A closely monitored Satoshi-era bitcoin whale has resurfaced with another major onchain move. According to the report, the entity transferred 2,000 BTC mined in 2010 on March 1, 2024, with the transactions confirmed in a single block. At prevailing market prices, the moved coins were worth about $123.9 million. The activity marked the whale’s first appearance since December 2023.
Forty old block rewards were spent
The transfer was carried out through roughly 40 separate transactions, each spending a 50 BTC coinbase reward from 40 different P2PKH addresses. Those addresses were originally created between July and October 2010 and, after sitting untouched for more than 13 years, were spent for the first time on March 1.
The funds were then consolidated into a single P2SH address. At the time of the report, address “3BhsG” held the full 2,000 BTC balance. The transactions were confirmed at block height 832,648, and the overall pattern closely resembled the whale’s previous spending behavior tracked by analysts.

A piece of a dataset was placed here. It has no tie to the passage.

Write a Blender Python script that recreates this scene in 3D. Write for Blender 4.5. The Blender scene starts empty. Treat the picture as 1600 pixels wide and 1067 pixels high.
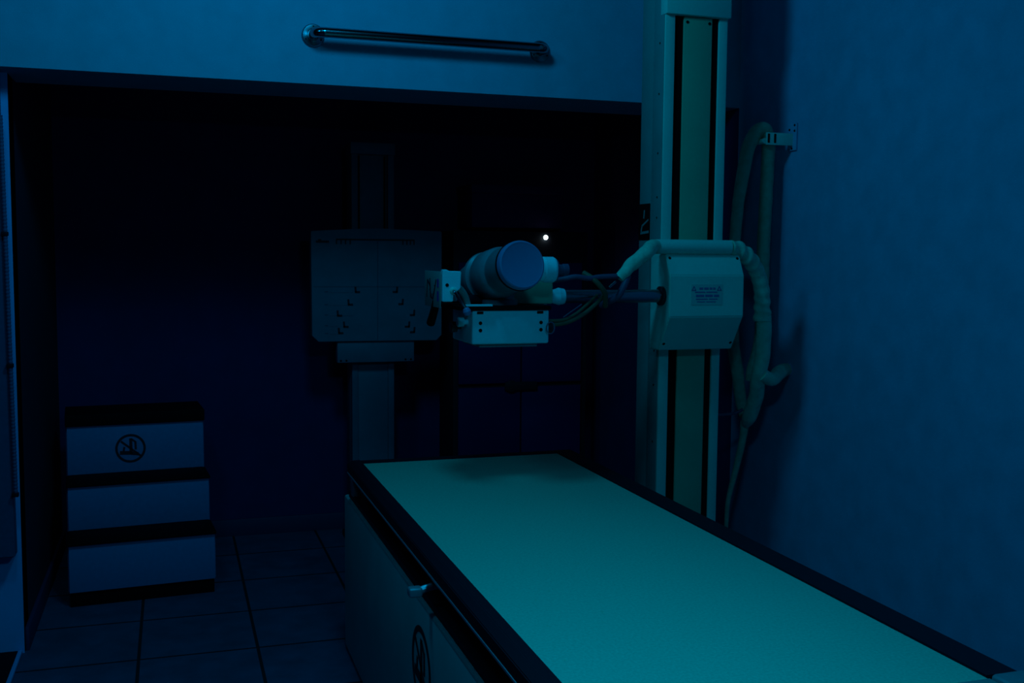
import bpy, bmesh, math, random
from mathutils import Vector, Matrix, Quaternion
random.seed(4)
SC = bpy.context.scene
COL = SC.collection

# ------------------------------------------------------------------ camera
cam_d = bpy.data.cameras.new('camera')
cam_d.sensor_width = 36.0
cam_d.lens = 1650.0 / 1600.0 * 36.0
cam_d.clip_start = 0.02
cam = bpy.data.objects.new('camera', cam_d)
COL.objects.link(cam)
ax = Vector((0.95187138, 0.01733652, -0.30600707))
ay = Vector((-0.30638614, 0.08076408, -0.94847493))
az = Vector((0.00827112, 0.99658246, 0.08218868))
rot = Matrix((ax, ay, az))
cam.matrix_world = Matrix.Translation((0, 0, 1.40)) @ rot.to_4x4()
SC.camera = cam

# ------------------------------------------------------------------ world, light, exposure
SC.view_settings.view_transform = 'Standard'
SC.view_settings.look = 'None'
SC.view_settings.gamma = 1.0
SC.view_settings.use_curve_mapping = False
SC.view_settings.exposure = 0.0
w = bpy.data.worlds.new('world'); SC.world = w; w.use_nodes = True
bg = w.node_tree.nodes['Background']
bg.inputs[0].default_value = (0.0, 0.30, 1.0, 1); bg.inputs[1].default_value = 0.0015

def bulb(name, loc, radius, power, color=(0.0, 0.50, 1.0)):
    d = bpy.data.lights.new(name, 'POINT'); d.shadow_soft_size = radius; d.energy = power; d.color = color
    o = bpy.data.objects.new(name, d); COL.objects.link(o); o.location = loc
    return o
def downlight(name, loc, size, power, color=(0.0, 0.50, 1.0)):
    d = bpy.data.lights.new(name, 'AREA'); d.shape = 'DISK'; d.size = size; d.energy = power; d.color = color
    o = bpy.data.objects.new(name, d); COL.objects.link(o); o.location = loc
    return o
tl = downlight('near_fill_light', (0.62, 1.15, 1.94), 0.22, 6.2)        # unseen low fill light, brightens the near half of the table
tl.rotation_euler = (math.radians(8), 0, 0)
bulb('pendant_lamp_light', (0.45, 2.60, 2.72), 0.15, 20.5)
bulb('left_fill_light', (-0.40, 2.40, 2.66), 0.14, 8.5)  # unseen second fill, brightens the left of the bulkhead

# ------------------------------------------------------------------ materials
def mat(name, col, rough=0.6, metal=0.0, noise=0.0, scale=60.0, bump=0.0, bscale=300.0, spec=0.5):
    m = bpy.data.materials.new(name); m.use_nodes = True
    nt = m.node_tree; b = nt.nodes['Principled BSDF']
    b.inputs['Roughness'].default_value = rough
    b.inputs['Metallic'].default_value = metal
    b.inputs['Specular IOR Level'].default_value = spec
    tc = nt.nodes.new('ShaderNodeTexCoord')
    n = nt.nodes.new('ShaderNodeTexNoise'); n.inputs['Scale'].default_value = scale
    n.inputs['Detail'].default_value = 3.0
    nt.links.new(tc.outputs['Object'], n.inputs['Vector'])
    r = nt.nodes.new('ShaderNodeValToRGB')
    r.color_ramp.elements[0].position = 0.3; r.color_ramp.elements[1].position = 0.7
    lo = [max(0, c * (1 - noise)) for c in col]; hi = [min(1, c * (1 + noise)) for c in col]
    r.color_ramp.elements[0].color = (*lo, 1); r.color_ramp.elements[1].color = (*hi, 1)
    nt.links.new(n.outputs['Fac'], r.inputs['Fac'])
    nt.links.new(r.outputs['Color'], b.inputs['Base Color'])
    if bump:
        n2 = nt.nodes.new('ShaderNodeTexNoise'); n2.inputs['Scale'].default_value = bscale
        nt.links.new(tc.outputs['Object'], n2.inputs['Vector'])
        bp = nt.nodes.new('ShaderNodeBump'); bp.inputs['Strength'].default_value = bump
        bp.inputs['Distance'].default_value = 0.002
        nt.links.new(n2.outputs['Fac'], bp.inputs['Height'])
        nt.links.new(bp.outputs['Normal'], b.inputs['Normal'])
    return m

def emis(name, col, s):
    m = bpy.data.materials.new(name); m.use_nodes = True
    nt = m.node_tree; b = nt.nodes['Principled BSDF']
    b.inputs['Base Color'].default_value = (*col, 1)
    b.inputs['Emission Color'].default_value = (*col, 1); b.inputs['Emission Strength'].default_value = s
    return m

def tiles(name):
    m = mat(name, (0.08, 0.085, 0.16), 0.75, noise=0.2, scale=9)
    nt = m.node_tree; b = nt.nodes['Principled BSDF']
    src = b.inputs['Base Color'].links[0].from_socket
    tc = [n for n in nt.nodes if n.type == 'TEX_COORD'][0]
    mp = nt.nodes.new('ShaderNodeMapping'); mp.inputs['Location'].default_value = (0.13 + 0.4, -3.75 + 4.05, 0)
    nt.links.new(tc.outputs['Object'], mp.inputs['Vector'])
    br = nt.nodes.new('ShaderNodeTexBrick'); br.offset = 0.0; br.squash = 1.0
    br.inputs['Scale'].default_value = 1.0
    br.inputs['Brick Width'].default_value = 0.40; br.inputs['Row Height'].default_value = 0.405
    br.inputs['Mortar Size'].default_value = 0.006; br.inputs['Mortar'].default_value = (0.008, 0.008, 0.012, 1)
    nt.links.new(mp.outputs['Vector'], br.inputs['Vector'])
    nt.links.new(src, br.inputs['Color1']); nt.links.new(src, br.inputs['Color2'])
    nt.links.new(br.outputs['Color'], b.inputs['Base Color'])
    return m

M = {
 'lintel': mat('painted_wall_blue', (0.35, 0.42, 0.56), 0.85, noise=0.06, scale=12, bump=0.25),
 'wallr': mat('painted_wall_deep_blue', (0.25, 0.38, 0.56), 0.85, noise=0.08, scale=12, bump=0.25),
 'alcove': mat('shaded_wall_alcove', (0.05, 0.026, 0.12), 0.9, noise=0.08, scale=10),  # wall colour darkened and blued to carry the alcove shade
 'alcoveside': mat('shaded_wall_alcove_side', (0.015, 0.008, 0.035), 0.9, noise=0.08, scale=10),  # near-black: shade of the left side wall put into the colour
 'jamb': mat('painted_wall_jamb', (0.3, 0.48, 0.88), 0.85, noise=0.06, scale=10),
 'ceil': mat('ceiling_paint', (0.3, 0.3, 0.3), 0.9),
 'tiles': tiles('floor_tiles'),
 'base': mat('baseboard_tile', (0.05, 0.035, 0.10), 0.6),
 'top': mat('cream_laminate', (0.75, 0.60, 0.42), 0.5, noise=0.10, scale=170, spec=0.3),
 'black': mat('black_plastic', (0.005, 0.005, 0.006), 0.7, spec=0.08),
 'blackgloss': mat('black_gloss', (0.02, 0.02, 0.025), 0.3),
 'rail': mat('dark_rail_paint', (0.006, 0.006, 0.014), 0.55, spec=0.2),
 'cream': mat('cream_enamel', (0.65, 0.74, 0.60), 0.5, noise=0.04, scale=8),
 'whiteenamel': mat('white_enamel', (0.88, 0.90, 0.92), 0.45, noise=0.03, scale=8),
 'creamdark': mat('cream_enamel_dull', (0.30, 0.28, 0.26), 0.55, noise=0.08, scale=8),  # duller cream; the column side strip uses it as painted shade
 'green': mat('pale_green_enamel', (0.5, 0.48, 0.28), 0.5, noise=0.05, scale=8),
 'ped': mat('pedestal_enamel', (0.5, 0.52, 0.50), 0.5, noise=0.08, scale=6),
 'chrome': mat('chrome', (0.3, 0.3, 0.33), 0.18, metal=1.0),
 'steel': mat('brushed_steel', (0.3, 0.3, 0.34), 0.3, metal=1.0),
 'alu': mat('aluminium_edge', (0.5, 0.5, 0.55), 0.4, metal=0.6),
 'blue': mat('blue_enamel', (0.25, 0.22, 0.40), 0.4),
 'bodyg': mat('grey_enamel', (0.22, 0.20, 0.22), 0.4, noise=0.05),
 'hose': mat('hose_wrap', (0.62, 0.68, 0.48), 0.7, noise=0.15, scale=40, bump=0.5, bscale=90),
 'hosedark': mat('hose_wrap_dull', (0.36, 0.42, 0.28), 0.8, noise=0.15, scale=40, bump=0.5, bscale=90),
 'cable': mat('blue_grey_cable', (0.08, 0.07, 0.13), 0.5),
 'cableg': mat('olive_cable', (0.10, 0.10, 0.05), 0.5),
 'board': mat('bucky_board_enamel', (0.18, 0.155, 0.21), 0.55, noise=0.08, scale=14),
 'ink': mat('black_ink', (0.01, 0.01, 0.02), 0.7),
 'inkfaint': mat('faint_ink', (0.09, 0.08, 0.13), 0.7),
 'inkblue': mat('blue_ink', (0.02, 0.02, 0.3), 0.7),
 'labelp': mat('label_paper', (0.5, 0.58, 0.50), 0.7),
 'inkfaded': mat('faded_blue_ink', (0.1, 0.16, 0.34), 0.7),
 'stool': mat('stool_enamel', (0.3, 0.24, 0.46), 0.6, noise=0.05),
 'cab': mat('cabinet_panel', (0.03, 0.005, 0.09), 0.7, noise=0.06),
 'cabd': mat('cabinet_body', (0.02, 0.02, 0.03), 0.6, spec=0.2),
 'panel': mat('panel_vinyl', (0.11, 0.09, 0.19), 0.7, noise=0.08),
 'led': emis('led_white', (0.75, 1.0, 1.0), 6.0),
}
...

Related BCH was moved as well
In parallel, the entity also moved the 2,000 bitcoin cash (BCH) associated with those legacy bitcoins, sending the funds to the known address “qpq4u.” That suggests the whale was not only reorganizing its early bitcoin holdings, but also managing the forked assets tied to them.
When these coins were first obtained before November 2010, their estimated value was only about $800. By the time of this latest move, that figure had climbed to roughly $123.9 million. Since first being detected in March 2020, the same entity has been linked to 14 separate spending events and has relocated a total of 16,000 vintage and virgin BTC, now valued at nearly $991 million based on the report’s pricing.
Spending from 2010-era dormant bitcoin has become increasingly rare in 2024, which is why this transaction quickly drew attention across the market. While an onchain transfer does not automatically signal an imminent sale, the move remains significant for analysts tracking early miners, whale wallet behavior, and potential market implications.